Anderson also recognizes and discusses the important role conservative presses like Regnery, ISI Books, Encounter Books, and Spence Publishing have played in providing a wider forum for conservative ideas. And of course the “blogosphere” has created a democratic forum for ideas and critiques that taps into the expertise and brains — and sometimes the lunacy — of millions of average people no longer beholden to the ideology and prejudices of a few media corporations: as Anderson puts it, the blogosphere is “samizdatmultiplied by orders of magnitude.” Blogs may be on occasion be “unfounded gossip, misinformed venting, or just plain trivial,” as Anderson admits, but the power to discern and correct is now put into the hands of citizens, who no longer have to rely on the selective decisions and judgments of a tiny elite of self-selected media “watchdogs” and “experts.”

For me the best part of the book is the chapter on “South Park Anti-Liberals.” The raunchy, foul-mouthed, frequently vulgar show on cable television’s Comedy Central provides some of the most devastating puncturing of liberal pretensions and smug self-satisfaction.

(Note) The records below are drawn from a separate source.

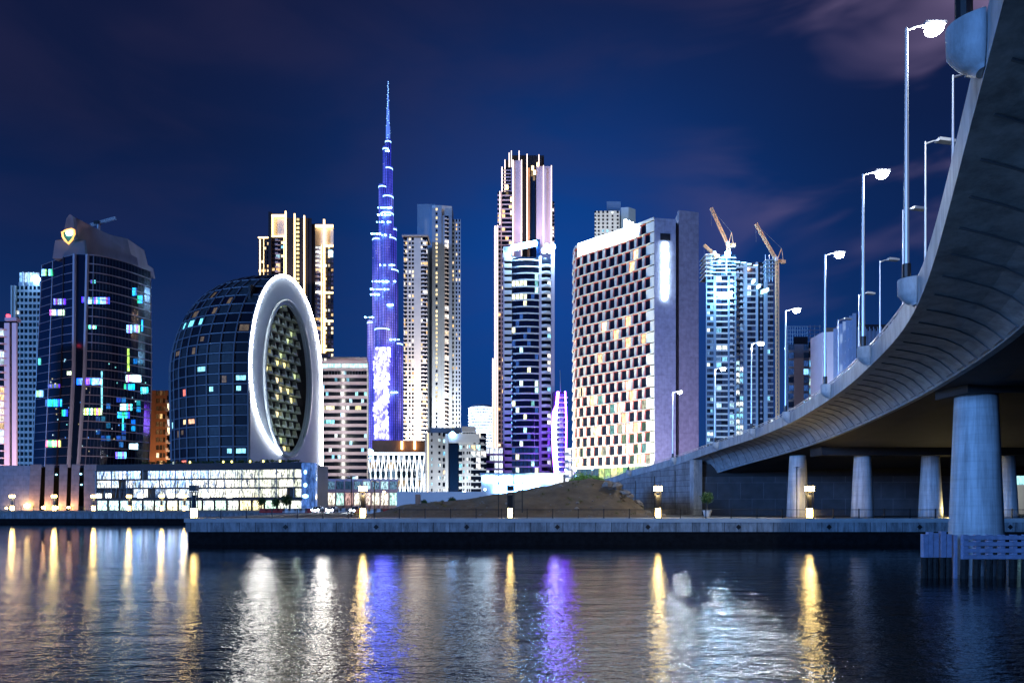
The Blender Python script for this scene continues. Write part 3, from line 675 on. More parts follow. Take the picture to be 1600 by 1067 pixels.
for px, lab in ((19, 'far bank lantern lamp before the plain grey granite wall'), (84.5, 'far bank lantern lamp between the leaning granite fins'), (146, 'far bank lantern lamp at the left corner of the glass podium'),
                (201.6, 'far bank lantern lamp before the first shopfronts of the glass podium'), (252.5, 'far bank lantern lamp before the middle shopfronts'), (288, 'far bank lantern lamp closest to the near quay corner')):
    lantern(px, 175, zq+.04, lab)
def dark_post(px, pyt, Y, lab):
    x, y = P(px, Y); z1 = Z(pyt, Y); t = thing('lamp_post', lab, 'lamp post', (x, y, 3.05), 'slim dark lamp posts behind the promenade')
    m = MB(); m.tube([(x, y, 3.0), (x, y, z1)], .07, 6); m.build('pole', M['black'], t)
    m = MB(); m.tube([(x-.45, y, z1), (x+.45, y, z1+.03)], .05, 5); m.build('arm', M['black'], t)
    m = MB(); m.box(x-.55, x-.2, y-.12, y+.12, z1-.08, z1+.04); m.box(x+.2, x+.55, y-.12, y+.12, z1-.08, z1+.04); m.build('lamp_head', M['steel'], t)
for a in ((549, 744, 92, 'slim dark twin-headed post left of the lit lantern by the striped office'), (585, 752, 92, 'slim dark post right of the lit lantern by the striped office'), (779, 742, 96, 'slim dark post left of the half-lit lantern before the mound'),
          (803, 738, 97, 'slim dark post right behind the half-lit lantern before the mound'), (1245, 730, 89, 'slim dark post standing against the leftmost round pier'), (816, 745, 100, 'slim dark post at the foot of the sand mound')): dark_post(*a)

# ------------------------------------------------------------------ granite podium with leaning fins (left edge)
T = Tower('granite_podium', 'low granite podium with leaning stone fins at the left edge of the far bank', 'building', 60, 205)
Y = 205; zt = Z(727, Y)
T.one('wall', 'granite2', lambda m: m.prism([P(-60, Y), P(47, Y), (P(47, Y)[0], Y+30), (P(-60, Y)[0], Y+30)], 3.0, zt))
T.one('recess', 'dark', lambda m: m.prism([P(47.2, Y+4), P(153, Y+4), (P(153, Y)[0], Y+30), (P(47.2, Y)[0], Y+30)], 3.0, zt-.4))
for (a, b, c, d) in ((47.5, 65, 44, 61), (71, 85, 69, 82), (93, 106, 91, 103), (112, 125, 110, 122), (131, 152, 131, 151)):
    T.one('fin', 'granite', lambda m: m.hexa([(*P(c, Y-.5), 3.0), (*P(d, Y-.5), 3.0), (*P(d, Y+3.6), 3.0), (*P(c, Y+3.6), 3.0)], [(*P(a, Y-.5), zt+.3), (*P(b, Y-.5), zt+.3), (*P(b, Y+3.6), zt+.3), (*P(a, Y+3.6), zt+.3)]))
for px, py, mt, s_ in ((68, 792, 'warm', .5), (88, 740, 'cool', .3), (88, 792, 'warm', .5), (126, 739, 'cool', .35), (127, 756, 'cool', .3), (107, 792, 'warm', .4), (10, 793, 'warm', .3), (42, 789, 'warm', .7)):
    x, y = P(px, Y-1.2 if py > 780 else Y+3.8); T.one('spotlight', mt, lambda m: m.lathe((x, y, Z(py, Y)-s_), [(.05, 0), (s_, .2*s_), (s_, 1.2*s_), (.1, 1.6*s_)], 8))
T.finish()
for px in (30, 67, 88, 108): light('fin_uplight', 'POINT', (P(px, Y-2.5)[0], Y-2.5, 4.2), 600, (1, .55, .25), T.root, shadow_soft_size=.4)

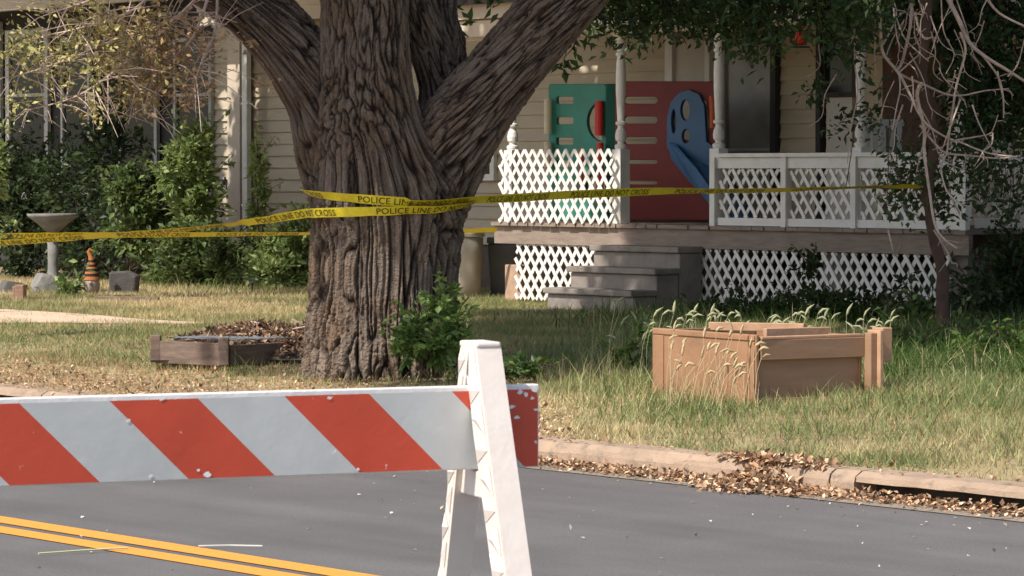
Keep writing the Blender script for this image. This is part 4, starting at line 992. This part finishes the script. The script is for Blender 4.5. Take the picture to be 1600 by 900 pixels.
# ------------------------------------------------------------------ dumped dresser
A = Vector((1.38, 18.05, 0)); B = Vector((.83, 18.9, 0)); C_ = Vector((2.03, 18.42, 0)); zb, zt = .12, .585
la = (B-A); ra_ = (C_-A)
dr = thing('dumped_dresser', A.lerp(C_, .5)+la*.5+ZZ*.2, 'broken brown wooden dresser lying open on its back in tall grass near the kerb', 'dresser')
def wall(a_, b_, z0, z1, t_, name, mt='wood', inward=None, bev=.004):
    m = MB(); d = (b_-a_).normalized(); n_ = Vector((-d.y, d.x, 0)); 
    if inward is not None and n_.dot(inward) < 0: n_ = -n_
    mid = (a_+b_)/2 + n_*(t_/2); m.boxax(Vector((mid.x, mid.y, (z0+z1)/2)), d*((b_-a_).length/2), n_*(t_/2), ZZ*((z1-z0)/2)); return m.build(name, M[mt], dr, bevel=bev)
dl = la.normalized(); drr = ra_.normalized()
wall(A, B, zb, zt, .022, 'side_panel', 'wood', ra_)
# trim lines on the side panel
for (z0, z1) in ((zt-.035, zt-.004),): wall(A-drr*.008+dl*.01, B-drr*.008-dl*.01, z0, z1, .0075, 'edge_moulding', 'wood', ra_)
wall(A-drr*.007+dl*.012, A-drr*.007+dl*.06, zb, zt-.04, .0065, 'edge_moulding', 'wood', ra_)
wall(B-drr*.007-dl*.02, B-drr*.007-dl*.12, zb, zt-.04, .0065, 'edge_moulding', 'wood', ra_)
a0 = A+drr*.03+dl*.03; a1 = C_-drr*.0+dl*.03
wall(a0, a1, zb, zt-.03, .018, 'drawer_front', 'wood2', la)
wall(a0-dl*.035, a1-dl*.035, zt-.145, zt-.03, .033, 'drawer_rail', 'wood2', la)
wall(a0-dl*.02, a1-dl*.02, zb, zb+.10, .018, 'drawer_rail', 'wood2', la)
wall(a0-dl*.04, a1-dl*.02, zt-.029, zt-.012, .055, 'drawer_lip', 'woodedge', la)
Dn = C_ + la
wall(C_+dl*.02, Dn, zb, zt-.02, .02, 'side_panel', 'wood', -ra_)
wall(B+drr*.025, Dn-drr*.03, zb, zt-.01, .02, 'back_panel', 'wood', -la)
wall(A+la*.42+drr*.03, C_+la*.38-drr*.03, zt-.14, zt-.04, .018, 'divider', 'woodedge', la)
m = MB(); m.bar(C_+la*.32+ZZ*(zt-.015), A+la*.3+drr*.28+ZZ*(zt-.012), .06, .035, ZZ); m.bar(C_+la*.55+ZZ*(zt+.0), B+drr*.4+ZZ*(zt+.0), .05, .03, ZZ); m.build('loose_rail', M['woodedge'], dr, bevel=.004)
# leg/post and overhanging top slab on the right end
P1 = C_ + drr*.022 - dl*.03
m = MB(); m.boxax(Vector((P1.x, P1.y, (zb+zt-.03)/2+.01)), drr*.022, dl*.03, ZZ*((zt-zb)/2)); m.build('corner_post', M['wood2'], dr, bevel=.006)
P2 = P1 + drr*.034
m = MB(); m.boxax(Vector((P2.x, P2.y+.0, (zb+zt)/2+.01)), drr*.012, dl*.06, ZZ*((zt-zb)/2)); m.build('end_board', M['woodedge'], dr, bevel=.004)
m = MB(); m.boxax(Vector((P2.x+.05, P2.y+.10, zt-.08)), drr*.035, dl*.05, ZZ*.10); m.build('foot_block', M['woodedge'], dr, bevel=.006)

# ------------------------------------------------------------------ porch play panel
PY0 = 31.55
def pp(px, py):      # point on the play panel's plane (slightly turned to the facade)
    Y = 31.7 - (px-855)*.0035; return at(px, py, Y)
ps = thing('play_gym', (pp(985, 345).x, pp(985, 345).y+.2, DZ), 'toy climbing gym with green and red panels and a blue slide on the porch', 'play gym')
nrm = (pp(1100, 200)-pp(900, 200)); nrm.z = 0; nrm = Vector((-nrm.y, nrm.x, 0)).normalized()
if nrm.y < 0: nrm = -nrm
def panel(name, outline, holes, mt, t_, off=0, parent=None):
    """flat moulded panel with holes cut through, via filled 2-D curve"""
    o0 = pp(outline[0][0], 300); ex = (pp(1100, 300)-pp(900, 300)).normalized(); ex.z = 0; ex.normalize()
    def loc2(p): q = pp(*p); return ((q-o0).dot(ex), q.z)
    cu = bpy.data.curves.new('t', 'CURVE'); cu.dimensions = '2D'; cu.fill_mode = 'BOTH'; cu.extrude = t_/2; cu.bevel_depth = .006; cu.bevel_resolution = 1
    for pl_ in [outline]+holes:
        s_ = cu.splines.new('POLY'); s_.points.add(len(pl_)-1)
        for pt, p in zip(s_.points, pl_): x, y = loc2(p); pt.co = (x, y, 0, 1)
        s_.use_cyclic_u = True
    ob = bpy.data.objects.new('t', cu); COL.objects.link(ob); dg = bpy.context.evaluated_depsgraph_get(); dg.update()
    me = bpy.data.meshes.new_from_object(ob.evaluated_get(dg)); bpy.data.objects.remove(ob)
    rootp = ROOT[ps.name]
    for v_ in me.vertices:
        q = Vector((o0.x, o0.y, 0)) + ex*v_.co.x + ZZ*v_.co.y + nrm*(off + t_/2 + .006 - v_.co.z) - rootp; v_.co = q
    me.materials.clear(); me.materials.append(M[mt]); me.name = name
    bm = bmesh.new(); bm.from_mesh(me); bmesh.ops.remove_doubles(bm, verts=bm.verts, dist=.0004); bmesh.ops.recalc_face_normals(bm, faces=bm.faces); bm.to_mesh(me); bm.free()
    o = bpy.data.objects.new(name, me); COL.objects.link(o); o.parent = parent or ps; return o
def rrect(x0, y0, x1, y1, r=4, n=4):
    pts = []
    for cx, cy, a0_ in ((x1-r, y0+r, -90), (x1-r, y1-r, 0), (x0+r, y1-r, 90), (x0+r, y0+r, 180)):
        for i in range(n+1): a_ = R(a0_ + 90*i/n); pts.append((cx+r*math.cos(a_), cy+r*math.sin(a_)))
    return pts
def ell(cx, cy, rx, ry, a0_=0, a1_=360, n=20, closed=True):
    return [(cx+rx*math.cos(R(a0_+(a1_-a0_)*i/n)), cy+ry*math.sin(R(a0_+(a1_-a0_)*i/n))) for i in range(n + (0 if closed else 1))]
BY = 343
holes = [rrect(868, y, 896, y+13, 3) for y in (150, 182, 214)] + [ell(941, 190, 25, 32, 90, 270, 16, False)]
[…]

Liberal sacred cows such as the environment, sex ed, and the normalization of homosexuality are slaughtered right and left — as are many conservative ideals as well. Along with other cable shows such as Tough Crowd with Colin Quinn and comedians like Nick Di Paolo, South Park uses obscenity and vulgarity much in the way Aristophanes did in ancient Athens: in the service of satiric humor. Such humor is a powerful weapon for sweeping away the lies and evasions those in power use to protect their ideologies from scrutiny, and for opening up space for a more wide-ranging and inclusive discussion of political issues.

The popularity of such shows among the young has contributed to what Anderson calls in his last chapter “campus conservatives rising.” From being non-existent or nearly invisible on college campuses a decade ago, conservative students have increased their numbers and become much bolder at challenging their professors and college administrators on hot-button issues such as affirmative action and abortion. College Republican groups, for example, have tripled in just six years, with 120,000 members (compared to 100,00 College Democrats). And surveys of student attitudes find a corresponding increase in conservative and libertarian views among college students, a change reflected as well in the increasing numbers of conservative college newspapers. Anderson also rightly credits organizations such as the Intercollegiate Studies Institute, which since 1953 has fostered and supported conservative ideas in higher education. Thanks to ISI and other groups such as the Students for Academic Freedom and the Foundation for Individual Rights in Education, “the Left’s hold on academe is beginning to loosen,” as Anderson writes. The consequence will be the creation of the intellectual diversity that universities are supposed to promote, but have sacrificed in the last few decades to a rigid ideological conformity harmful both to democratic politics and to the development of a critical mind.

Anderson ends with some salutary caution about thinking that the culture war is over and the left has lost. Yet all the trends are in the right direction. Mainstream media can no longer get away with partial or biased reporting, now that cable news alternatives and Internet blogs are around to monitor them. And the fact that these days liberal dogma is the elite authority in schools means that the rebellious and populist inclinations of young people will be focused precisely on the those smug and sanctimonious authorities. The net result will be to compel the liberal-left “to reexamine, argue, and refine its positions, so many of which have proved disastrously wrong, and stop living off the past. It’s hard to imagine that this development won’t result in a broader, richer, deeper national debate.” And in a greater scope for the liberating power of truth.